WHAT YOU ARE ASKED TO DO: Copy the records below exactly, leaving out any pictures.

TASK MATERIAL:
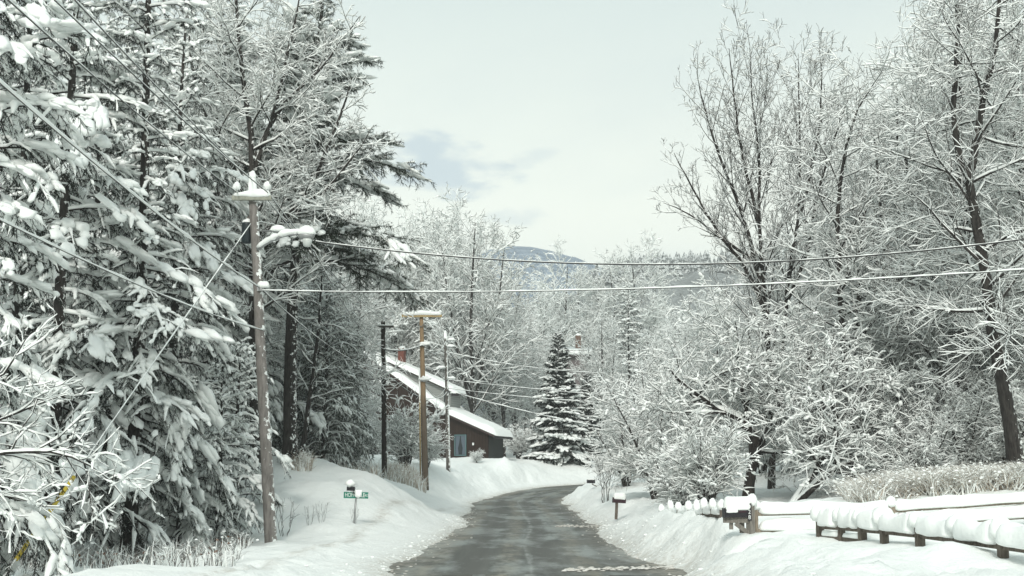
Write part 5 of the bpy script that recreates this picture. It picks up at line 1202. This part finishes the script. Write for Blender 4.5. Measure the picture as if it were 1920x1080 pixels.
# clods thrown up by the plough along both verges
K = 1700; yv = np.concatenate([gg.uniform(13, 60, K * 3 // 4), gg.uniform(60, 100, K - K * 3 // 4)]); iR = np.clip(np.searchsorted(RF[:, 1], yv), 0, len(RF) - 1); sd = np.where(gg.uniform(0, 1, K) < .55, 1, -1)
xv = RF[iR, 0] + sd * (RF[iR, 3] + np.abs(gg.normal(.05, .6, K)) - .12); zv = ground(xv, yv); r = .008 + gg.exponential(.011, K).clip(0, .05)
A = np.zeros((K, 3, 3)); th = gg.uniform(0, PI, K); A[:, 0, 0] = r * 1.3 * np.cos(th); A[:, 0, 1] = r * 1.3 * np.sin(th); A[:, 1, 0] = -r * np.sin(th); A[:, 1, 1] = r * np.cos(th); A[:, 2, 2] = r * .6
tag(MB().add(*blobs(np.stack([xv, yv, zv + r * .05], -1), A, 6, 4, .22, .8, gg)).obj('snow_clods', M_SNOW), kind='stuff')
# lumps of slush left on the road
K = 150; t_ = gg.uniform(0, 1, K); pxs = 1058 + 205 * t_; pys = 1067 - 3 * t_ + gg.normal(0, 1.0, K)
C_ = []
for a, b in zip(pxs, pys):
    Yv = 27.4 + (1066 - b) * .25; x, y, _ = at(a, b, Yv); C_.append((x, y, .045))
for k in range(110):
    a = 1040 + 110 * gg.uniform(0, 1); x, y, _ = at(a, 986, 50 + gg.normal(0, .5)); C_.append((x, y, .04))
for k in range(300):
    s_ = gg.uniform(22, 75); i = int(np.argmin(np.abs(RF[:, 1] - s_))); sd = gg.choice([-1, 1]); C_.append((RF[i, 0] + sd * (RF[i, 3] - gg.exponential(.22) + .1), RF[i, 1] + gg.normal(0, .1), RF[i, 2] + .035))
C_ = np.array(C_); K = len(C_); r = np.where(np.arange(K) < 260, gg.uniform(.012, .045, K), gg.uniform(.008, .03, K)); A = np.zeros((K, 3, 3)); A[:, 0, 0] = r * 1.7; A[:, 1, 1] = r * 1.2; A[:, 2, 2] = r * .55
m = new_mat('slush', (.55, .54, .50), .6); t = NT(m); t.link(t.mixc(t.noise(t.pos(), 3.0, 4, .6), (.30, .26, .20), (.86, .87, .85)), t.b.inputs['Base Color'])
tag(MB().add(*blobs(C_, A, 7, 5, .2, .3, gg)).obj('slush', m), kind='stuff')

# ------------------------------------------------------------------ the winter air between here and the mountain
mb = MB(); add_box(mb, (0, 830, 109), (2100, 1960, 300))
HZ = mb.obj('haze', None or bpy.data.materials.new('haze'), smooth=False)
hm = HZ.data.materials[0]; hm.use_nodes = True; hm.node_tree.nodes.clear()
ho = hm.node_tree.nodes.new('ShaderNodeOutputMaterial'); hv = hm.node_tree.nodes.new('ShaderNodeVolumePrincipled')
hv.inputs['Color'].default_value = (.93, .96, .97, 1); hv.inputs['Density'].default_value = .0004; hv.inputs['Anisotropy'].default_value = 0.0
hm.node_tree.links.new(hv.outputs[0], ho.inputs['Volume'])
tag(HZ, kind='stuff')
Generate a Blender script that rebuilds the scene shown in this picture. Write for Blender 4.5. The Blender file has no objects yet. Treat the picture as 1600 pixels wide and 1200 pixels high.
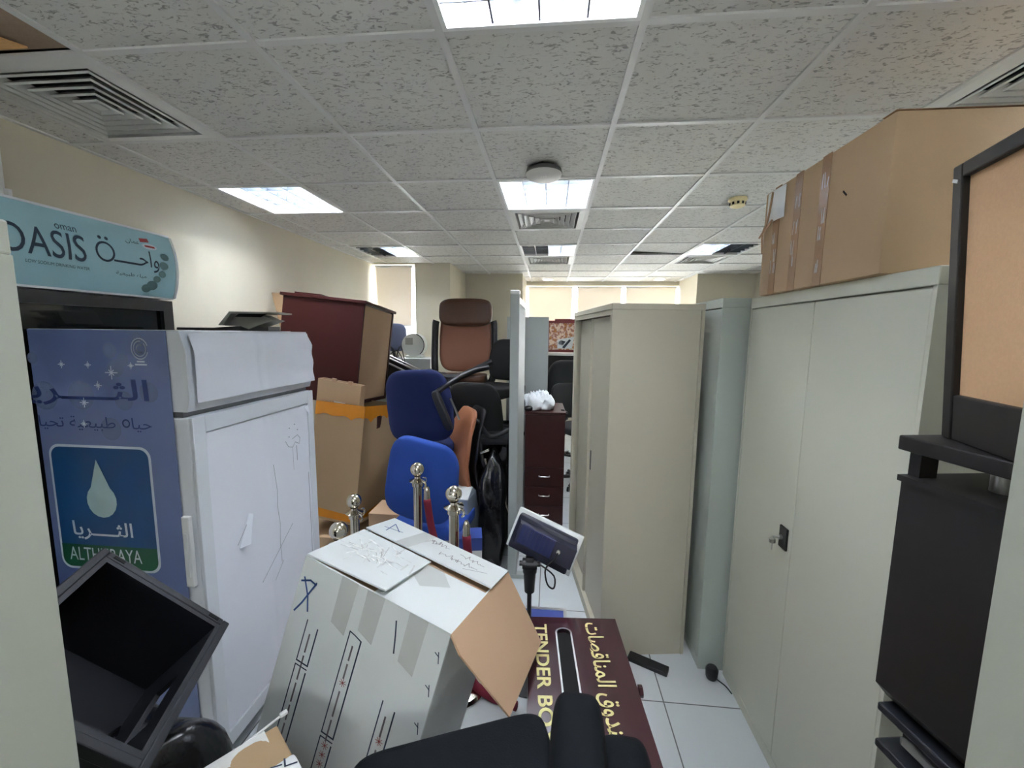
import bpy, bmesh, math, random
from mathutils import Vector, Matrix, Euler
random.seed(7)
SC = bpy.context.scene
COL = SC.collection
PI = math.pi

# ------------------------------------------------------------------ camera, world, exposure
def make_camera():
    p, y, r = .1209, -.0928, .0109
    fw0 = Vector((math.sin(y), math.cos(y), 0)); rt0 = Vector((math.cos(y), -math.sin(y), 0)); up0 = Vector((0, 0, 1))
    f2 = fw0*math.cos(p) - up0*math.sin(p); u2 = up0*math.cos(p) + fw0*math.sin(p)
    r3 = rt0*math.cos(r) + u2*math.sin(r); u3 = u2*math.cos(r) - rt0*math.sin(r)
    cd = bpy.data.cameras.new('camera'); cd.sensor_width = 36; cd.lens = 36*646.41/1600; cd.clip_start = .02; cd.clip_end = 60
    co = bpy.data.objects.new('camera', cd); COL.objects.link(co)
    m = Matrix((r3, u3, -f2)).transposed().to_4x4(); m.translation = (0, 0, 1.7)
    co.matrix_world = m
    SC.camera = co
make_camera()

world = bpy.data.worlds.new('daylight'); SC.world = world; world.use_nodes = True
bg = world.node_tree.nodes['Background']; bg.inputs['Color'].default_value = (.93, .97, 1.0, 1); bg.inputs['Strength'].default_value = 11.0
SC.view_settings.view_transform = 'Standard'; SC.view_settings.look = 'None'
SC.view_settings.exposure = 1.8; SC.view_settings.gamma = 1.0; SC.view_settings.use_curve_mapping = False
TUBE = 33.0

def portal(loc, rot, sx, sy):
    ld = bpy.data.lights.new('window_portal', 'AREA'); ld.shape = 'RECTANGLE'; ld.size = sx; ld.size_y = sy; ld.cycles.is_portal = True
    o = bpy.data.objects.new('window_portal', ld); COL.objects.link(o); o.location = loc; o.rotation_euler = rot
portal((-2.08, 5.5, 2.08), (-PI/2, 0, 0), .56, 1.0)
portal((.82, 7.46, 1.66), (-PI/2, 0, 0), 2.5, 1.72)

portal((.0, -2.28, 1.8), (PI/2, 0, 0), .8, .55)  # portal of the added window behind the viewer

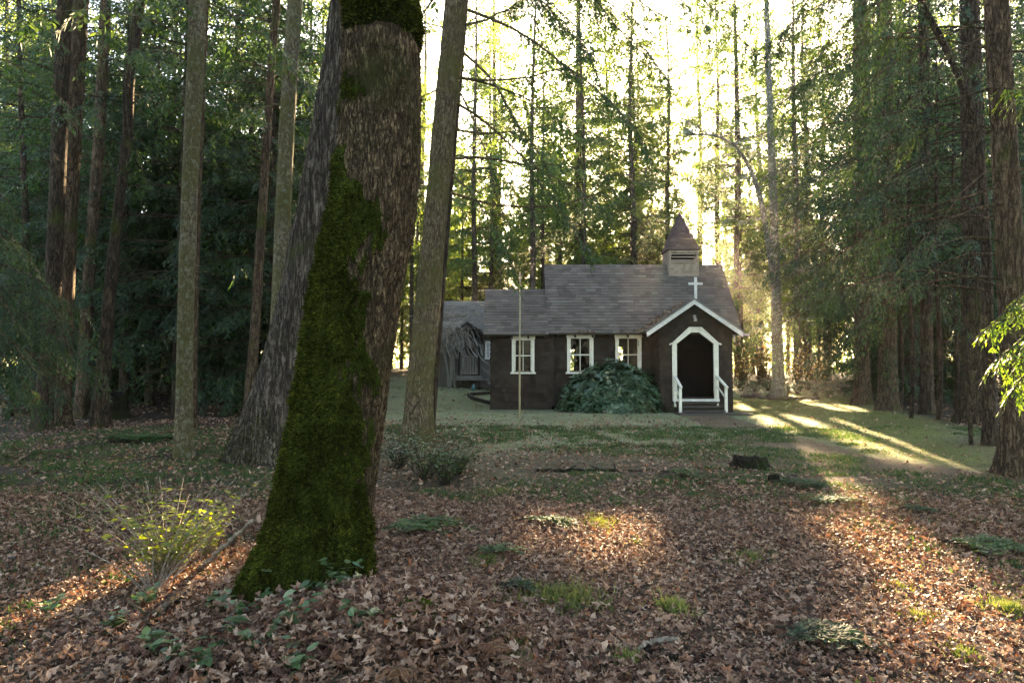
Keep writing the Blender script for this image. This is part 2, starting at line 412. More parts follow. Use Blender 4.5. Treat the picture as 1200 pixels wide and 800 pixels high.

EXERCISE ANSWER:
Write part 5 of the bpy script that recreates this picture. It picks up at line 1202. This part finishes the script. Write for Blender 4.5. Measure the picture as if it were 1920x1080 pixels.
# clods thrown up by the plough along both verges
K = 1700; yv = np.concatenate([gg.uniform(13, 60, K * 3 // 4), gg.uniform(60, 100, K - K * 3 // 4)]); iR = np.clip(np.searchsorted(RF[:, 1], yv), 0, len(RF) - 1); sd = np.where(gg.uniform(0, 1, K) < .55, 1, -1)
xv = RF[iR, 0] + sd * (RF[iR, 3] + np.abs(gg.normal(.05, .6, K)) - .12); zv = ground(xv, yv); r = .008 + gg.exponential(.011, K).clip(0, .05)
A = np.zeros((K, 3, 3)); th = gg.uniform(0, PI, K); A[:, 0, 0] = r * 1.3 * np.cos(th); A[:, 0, 1] = r * 1.3 * np.sin(th); A[:, 1, 0] = -r * np.sin(th); A[:, 1, 1] = r * np.cos(th); A[:, 2, 2] = r * .6
tag(MB().add(*blobs(np.stack([xv, yv, zv + r * .05], -1), A, 6, 4, .22, .8, gg)).obj('snow_clods', M_SNOW), kind='stuff')
# lumps of slush left on the road
K = 150; t_ = gg.uniform(0, 1, K); pxs = 1058 + 205 * t_; pys = 1067 - 3 * t_ + gg.normal(0, 1.0, K)
C_ = []
for a, b in zip(pxs, pys):
    Yv = 27.4 + (1066 - b) * .25; x, y, _ = at(a, b, Yv); C_.append((x, y, .045))
for k in range(110):
    a = 1040 + 110 * gg.uniform(0, 1); x, y, _ = at(a, 986, 50 + gg.normal(0, .5)); C_.append((x, y, .04))
for k in range(300):
    s_ = gg.uniform(22, 75); i = int(np.argmin(np.abs(RF[:, 1] - s_))); sd = gg.choice([-1, 1]); C_.append((RF[i, 0] + sd * (RF[i, 3] - gg.exponential(.22) + .1), RF[i, 1] + gg.normal(0, .1), RF[i, 2] + .035))
C_ = np.array(C_); K = len(C_); r = np.where(np.arange(K) < 260, gg.uniform(.012, .045, K), gg.uniform(.008, .03, K)); A = np.zeros((K, 3, 3)); A[:, 0, 0] = r * 1.7; A[:, 1, 1] = r * 1.2; A[:, 2, 2] = r * .55
m = new_mat('slush', (.55, .54, .50), .6); t = NT(m); t.link(t.mixc(t.noise(t.pos(), 3.0, 4, .6), (.30, .26, .20), (.86, .87, .85)), t.b.inputs['Base Color'])
tag(MB().add(*blobs(C_, A, 7, 5, .2, .3, gg)).obj('slush', m), kind='stuff')

# ------------------------------------------------------------------ the winter air between here and the mountain
mb = MB(); add_box(mb, (0, 830, 109), (2100, 1960, 300))
HZ = mb.obj('haze', None or bpy.data.materials.new('haze'), smooth=False)
hm = HZ.data.materials[0]; hm.use_nodes = True; hm.node_tree.nodes.clear()
ho = hm.node_tree.nodes.new('ShaderNodeOutputMaterial'); hv = hm.node_tree.nodes.new('ShaderNodeVolumePrincipled')
hv.inputs['Color'].default_value = (.93, .96, .97, 1); hv.inputs['Density'].default_value = .0004; hv.inputs['Anisotropy'].default_value = 0.0
hm.node_tree.links.new(hv.outputs[0], ho.inputs['Volume'])
tag(HZ, kind='stuff')
Generate a Blender script that rebuilds the scene shown in this picture. Write for Blender 4.5. The Blender file has no objects yet. Treat the picture as 1600 pixels wide and 1200 pixels high.
import bpy, bmesh, math, random
from mathutils import Vector, Matrix, Euler
random.seed(7)
SC = bpy.context.scene
COL = SC.collection
PI = math.pi

# ------------------------------------------------------------------ camera, world, exposure
def make_camera():
    p, y, r = .1209, -.0928, .0109
    fw0 = Vector((math.sin(y), math.cos(y), 0)); rt0 = Vector((math.cos(y), -math.sin(y), 0)); up0 = Vector((0, 0, 1))
    f2 = fw0*math.cos(p) - up0*math.sin(p); u2 = up0*math.cos(p) + fw0*math.sin(p)
    r3 = rt0*math.cos(r) + u2*math.sin(r); u3 = u2*math.cos(r) - rt0*math.sin(r)
    cd = bpy.data.cameras.new('camera'); cd.sensor_width = 36; cd.lens = 36*646.41/1600; cd.clip_start = .02; cd.clip_end = 60
    co = bpy.data.objects.new('camera', cd); COL.objects.link(co)
    m = Matrix((r3, u3, -f2)).transposed().to_4x4(); m.translation = (0, 0, 1.7)
    co.matrix_world = m
    SC.camera = co
make_camera()

world = bpy.data.worlds.new('daylight'); SC.world = world; world.use_nodes = True
bg = world.node_tree.nodes['Background']; bg.inputs['Color'].default_value = (.93, .97, 1.0, 1); bg.inputs['Strength'].default_value = 11.0
SC.view_settings.view_transform = 'Standard'; SC.view_settings.look = 'None'
SC.view_settings.exposure = 1.8; SC.view_settings.gamma = 1.0; SC.view_settings.use_curve_mapping = False
TUBE = 33.0

def portal(loc, rot, sx, sy):
    ld = bpy.data.lights.new('window_portal', 'AREA'); ld.shape = 'RECTANGLE'; ld.size = sx; ld.size_y = sy; ld.cycles.is_portal = True
    o = bpy.data.objects.new('window_portal', ld); COL.objects.link(o); o.location = loc; o.rotation_euler = rot
portal((-2.08, 5.5, 2.08), (-PI/2, 0, 0), .56, 1.0)
portal((.82, 7.46, 1.66), (-PI/2, 0, 0), 2.5, 1.72)

portal((.0, -2.28, 1.8), (PI/2, 0, 0), .8, .55)  # portal of the added window behind the viewer

Keep writing the Blender script for this image. This is part 2, starting at line 412. More parts follow. Use Blender 4.5. Treat the picture as 1200 pixels wide and 800 pixels high.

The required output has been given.